Sorot mata para prajurit, bukan sorot mata yang asing. Apalagi satu-dua prajurit seperti tak kuasa menahan rasa haru sekaligus gembira bisa menemui Doni, yang tak lain adalah bekas komandannya di Batalyon Infanteri (Yonif) 900/Raider, Singaraja – Bali. Sebuah batalyon infanteri di bawah Kodam IX/Udayana yang sebelumnya bernama Yonif 741/Satya Bhakti Wirottama.
Benar. Doni pernah menjadi Danyonif 900/Raider antara tahun 1999 sampai tahun 2001. “Wah, kejutan nih,” kata Doni.
Kejutan yang menyenangkan. Karena, ternyata mereka masih ingat kesukaan Doni. Karenanya, mereka membawa serta kelapa muda spesial buat Doni Monardo. Mantan komandan yang mereka kenal sangat baik.
Doni lantas mengajak para prajurit itu duduk santai di pojok depan sebelah kiri pendopo. Kurang lebih satu jam, Doni bernostalgia masa-masa hidup di Pulau Dewata bersama mereka.

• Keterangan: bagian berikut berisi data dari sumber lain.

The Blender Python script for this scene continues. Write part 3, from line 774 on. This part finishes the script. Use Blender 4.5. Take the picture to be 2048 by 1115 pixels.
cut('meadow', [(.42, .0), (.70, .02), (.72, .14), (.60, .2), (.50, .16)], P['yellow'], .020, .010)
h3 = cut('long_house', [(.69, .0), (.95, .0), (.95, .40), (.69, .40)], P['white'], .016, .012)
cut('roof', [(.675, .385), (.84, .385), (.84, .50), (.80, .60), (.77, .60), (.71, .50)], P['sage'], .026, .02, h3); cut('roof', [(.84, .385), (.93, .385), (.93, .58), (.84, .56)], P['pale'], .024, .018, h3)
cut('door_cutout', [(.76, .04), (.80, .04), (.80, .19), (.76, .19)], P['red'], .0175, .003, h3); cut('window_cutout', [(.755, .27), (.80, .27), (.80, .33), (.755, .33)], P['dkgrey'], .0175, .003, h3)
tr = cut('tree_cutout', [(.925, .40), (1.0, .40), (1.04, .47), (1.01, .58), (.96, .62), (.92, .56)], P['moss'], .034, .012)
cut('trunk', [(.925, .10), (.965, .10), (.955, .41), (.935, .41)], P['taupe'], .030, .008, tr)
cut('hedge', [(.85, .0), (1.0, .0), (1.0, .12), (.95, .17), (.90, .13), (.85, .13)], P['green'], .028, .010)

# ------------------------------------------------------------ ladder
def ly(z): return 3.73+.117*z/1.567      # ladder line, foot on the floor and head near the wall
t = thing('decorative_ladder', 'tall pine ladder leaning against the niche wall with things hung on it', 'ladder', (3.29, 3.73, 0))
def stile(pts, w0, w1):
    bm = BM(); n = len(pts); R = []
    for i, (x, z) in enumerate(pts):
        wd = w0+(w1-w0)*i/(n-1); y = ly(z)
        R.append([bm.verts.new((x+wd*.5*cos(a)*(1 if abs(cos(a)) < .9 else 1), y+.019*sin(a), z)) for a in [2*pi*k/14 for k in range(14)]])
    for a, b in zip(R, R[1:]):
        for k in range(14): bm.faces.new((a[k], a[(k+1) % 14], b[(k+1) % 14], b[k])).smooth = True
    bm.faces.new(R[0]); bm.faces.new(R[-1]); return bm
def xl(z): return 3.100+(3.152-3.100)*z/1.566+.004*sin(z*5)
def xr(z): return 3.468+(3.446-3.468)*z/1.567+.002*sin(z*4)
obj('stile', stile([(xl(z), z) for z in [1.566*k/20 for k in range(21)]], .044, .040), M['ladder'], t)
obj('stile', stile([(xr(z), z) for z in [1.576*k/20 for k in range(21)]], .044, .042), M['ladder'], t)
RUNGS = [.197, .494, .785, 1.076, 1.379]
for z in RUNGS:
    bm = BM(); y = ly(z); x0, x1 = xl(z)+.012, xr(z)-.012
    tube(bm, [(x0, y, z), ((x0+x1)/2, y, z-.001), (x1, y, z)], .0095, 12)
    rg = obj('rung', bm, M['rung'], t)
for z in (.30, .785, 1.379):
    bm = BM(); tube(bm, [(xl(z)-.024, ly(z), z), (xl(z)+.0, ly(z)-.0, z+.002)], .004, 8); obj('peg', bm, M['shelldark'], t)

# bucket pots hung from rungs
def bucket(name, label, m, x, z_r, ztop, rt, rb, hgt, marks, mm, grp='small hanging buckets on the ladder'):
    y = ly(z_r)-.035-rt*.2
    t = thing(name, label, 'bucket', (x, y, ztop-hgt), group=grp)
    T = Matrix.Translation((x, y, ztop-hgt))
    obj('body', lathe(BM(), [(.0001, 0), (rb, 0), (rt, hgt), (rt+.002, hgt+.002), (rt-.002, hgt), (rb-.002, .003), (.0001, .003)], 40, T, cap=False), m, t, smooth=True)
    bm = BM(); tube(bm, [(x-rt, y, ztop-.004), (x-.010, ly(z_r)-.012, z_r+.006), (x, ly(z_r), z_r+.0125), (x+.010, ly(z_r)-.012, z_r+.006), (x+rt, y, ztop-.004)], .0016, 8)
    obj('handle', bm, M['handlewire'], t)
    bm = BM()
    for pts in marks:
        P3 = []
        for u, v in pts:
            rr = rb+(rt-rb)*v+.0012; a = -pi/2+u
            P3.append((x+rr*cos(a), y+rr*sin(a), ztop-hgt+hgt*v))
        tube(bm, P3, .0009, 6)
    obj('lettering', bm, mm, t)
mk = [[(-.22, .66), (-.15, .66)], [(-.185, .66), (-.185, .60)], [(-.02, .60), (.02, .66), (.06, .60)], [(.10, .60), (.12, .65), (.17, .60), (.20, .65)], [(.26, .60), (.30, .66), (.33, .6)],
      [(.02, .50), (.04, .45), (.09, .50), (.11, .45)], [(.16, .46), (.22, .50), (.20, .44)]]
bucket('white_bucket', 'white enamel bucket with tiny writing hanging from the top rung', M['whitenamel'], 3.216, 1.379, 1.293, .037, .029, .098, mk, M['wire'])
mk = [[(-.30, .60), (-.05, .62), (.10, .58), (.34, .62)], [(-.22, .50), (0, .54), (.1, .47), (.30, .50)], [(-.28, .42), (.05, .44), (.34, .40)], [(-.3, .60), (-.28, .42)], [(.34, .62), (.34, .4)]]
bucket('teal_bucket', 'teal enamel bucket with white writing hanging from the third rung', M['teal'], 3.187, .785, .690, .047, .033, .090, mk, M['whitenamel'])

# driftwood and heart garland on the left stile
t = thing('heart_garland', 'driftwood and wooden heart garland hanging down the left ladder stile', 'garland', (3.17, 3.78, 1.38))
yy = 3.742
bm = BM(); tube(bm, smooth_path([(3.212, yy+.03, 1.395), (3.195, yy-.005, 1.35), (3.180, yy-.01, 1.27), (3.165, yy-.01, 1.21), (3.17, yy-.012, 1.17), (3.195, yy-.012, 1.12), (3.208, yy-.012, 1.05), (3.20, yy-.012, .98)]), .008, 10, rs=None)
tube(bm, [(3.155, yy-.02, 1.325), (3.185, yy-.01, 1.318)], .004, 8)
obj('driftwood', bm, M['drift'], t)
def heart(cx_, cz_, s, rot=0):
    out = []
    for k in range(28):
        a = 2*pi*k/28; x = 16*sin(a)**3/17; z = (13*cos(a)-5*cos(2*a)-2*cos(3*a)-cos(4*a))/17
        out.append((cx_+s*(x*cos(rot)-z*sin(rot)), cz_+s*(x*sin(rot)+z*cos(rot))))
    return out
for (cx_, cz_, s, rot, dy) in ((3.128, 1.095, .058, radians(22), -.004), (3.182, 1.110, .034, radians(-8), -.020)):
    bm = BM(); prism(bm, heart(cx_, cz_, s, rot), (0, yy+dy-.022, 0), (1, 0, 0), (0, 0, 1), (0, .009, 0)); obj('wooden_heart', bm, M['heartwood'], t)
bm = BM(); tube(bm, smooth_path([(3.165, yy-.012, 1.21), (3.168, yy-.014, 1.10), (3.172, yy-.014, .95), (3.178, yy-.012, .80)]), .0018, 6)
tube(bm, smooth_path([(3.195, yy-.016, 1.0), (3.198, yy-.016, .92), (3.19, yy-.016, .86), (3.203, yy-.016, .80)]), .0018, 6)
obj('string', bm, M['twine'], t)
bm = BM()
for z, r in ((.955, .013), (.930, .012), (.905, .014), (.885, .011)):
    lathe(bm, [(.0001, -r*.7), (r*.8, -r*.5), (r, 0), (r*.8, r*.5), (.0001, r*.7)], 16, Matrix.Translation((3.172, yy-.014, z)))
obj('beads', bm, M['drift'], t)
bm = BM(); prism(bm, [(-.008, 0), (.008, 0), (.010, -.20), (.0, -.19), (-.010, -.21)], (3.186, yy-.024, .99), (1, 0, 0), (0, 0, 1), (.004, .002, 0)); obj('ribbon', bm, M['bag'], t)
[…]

Dari obrolan mereka, diketahui, Doni banyak meninggalkan kenangan harum.
Sebelum Doni menjabat, Batalyon itu nyaris tak pernah terdengar keberadaannya. Tapi di bawah kepemimpinan Doni, Batalyon itu menjadi terkenal. Dikenal karena prestasinya.
Doni cerita, waktu itu ada 40 orang prajurit yang memiliki kesamaptaan prima, terutama Samapta A, yakni lari pada jarak 3.200 – 3.450 meter. Jika mampu membukukan catatan waktu antara 12 - 13 menit, artinya prima.
“Benar sekali. Pak Doni waktu itu memberi kami insentif Rp 25.000 per prajurit bagi yang mampu mempertahankan Samapta A,” timpal seorang prajurit, mengenang.